The fans filled the stadiums, learned the fight songs, and passed the traditions to their children. No boardroom ever did that.
I've been a Sooner fan since 1978. I lived in Lincoln Hall as a student at OU — a dorm sitting directly across the street from the south end zone, literally in the shadow of Memorial Stadium. The roar on game days didn't come from a broadcast. It came through the walls. I haven't missed much since.
I built XSEN for my family. Plain and simple. I'd been learning AI technology and saw an opportunity to build something around the teams we already loved — starting with a single Boomer Bot for OU fans. Once it worked, replicating it to other schools was obvious. The plan was straightforward: recurring income, AI-powered, built around college sports. A business for my family's future. Then I started reading about private equity firms circling college football. About PE-backed super leagues that would decide — from a boardroom — which 70 programs matter and which 60 don't. About NIL money flowing toward investors instead of athletes. It didn't sit right. Honestly, it pissed me off. What started as a family business has become something I didn't plan for — a mission. A grassroots effort to get the word out, to make sure fan voices are heard before the decisions get made without us.
At 62, semi-retired and apparently a glutton for punishment, I sat down and passed the Series 6, 63, and 65 federal licensing exams — first try, each one. The Series 6 qualifies you to sell investment products. The 63 to do it across state lines. The 65 to act as a registered investment adviser.

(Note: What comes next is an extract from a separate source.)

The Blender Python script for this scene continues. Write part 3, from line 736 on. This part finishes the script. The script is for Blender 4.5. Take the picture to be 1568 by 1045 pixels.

I recently relinquished the licenses — the compliance obligations weren't what I wanted. I took the 65 because I wanted to talk honestly to people about money, not manage it for them — specifically the people the financial industry tends to ignore. I've always rooted for the underdog. I've swum upstream most of my life. I'm an outsider to most systems I've ever encountered, and I've never lost much sleep over it. That's exactly the right instinct for what XSEN has become. I understand what private equity does with assets it acquires. I understand the difference between a fiduciary obligation to investors and a genuine obligation to a community. What I see coming concerns me — and it should concern every fan.
That's when the financial licenses started making sense in a new way.
Wrestling. Swimming. Track. Division II programs. Small school communities whose teams disappeared from the national conversation. The sports private equity ignores — XSEN covers them when nobody else will. Win or lose, Power 4 or Division II, football or gymnastics, ranked or forgotten.
We the fans — the ones who painted our faces and drove eight hours to bowl games — declare that college sports is ours.
We are not a demographic to be targeted. We are not a revenue stream to be optimized.
We are the sport. And The Fan's Network is our platform.
If Goliath wins — we're still here.
If David wins — we helped.
Three channels live today. 127 more coming. Every fan base deserves a home — not just the ones with billion-dollar TV deals.